The European Union’s General Court on Wednesday overturned the European Commission’s landmark 2016 finding that tax breaks Ireland granted to U.S. tech giant Apple gave it a competitive advantage, nullifying the order that Apple repay Ireland €13 billion (about US$14.8 billion), reports Law360 (a subscription is required to read the entire article).
The Court said the EU authority, led by antitrust chief Margrethe Vestager, had failed to show Ireland’s tax arrangements with the company were illegal state aid. However, the decision can be appealed.
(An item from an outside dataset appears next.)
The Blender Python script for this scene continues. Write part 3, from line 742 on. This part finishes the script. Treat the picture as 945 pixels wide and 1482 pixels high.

The Europe’s anti-trust and consumer investigation agency claimed that Ireland, Luxembourg and the Netherlands attracted investment and jobs by helping big companies avoid tax in other countries, including EU members. The commission said Ireland was too lenient in rulings it gave to Apple and which helped the company shield tens of billions of dollars in profit from taxation.
At 12.5%, Ireland’s corporate tax rate beats the US rate of 35%. However, participating companies don’t pay that 12.5% under the double Irish structure.
CEO Tim Cook branded the European Commission ruling “total political crap.” Apple’s CEO also suggested the “retroactive” tax bill was an attempt by the EU to grab taxes owed to the U.S. treasury and harmonize tax rates across the 28-nation bloc.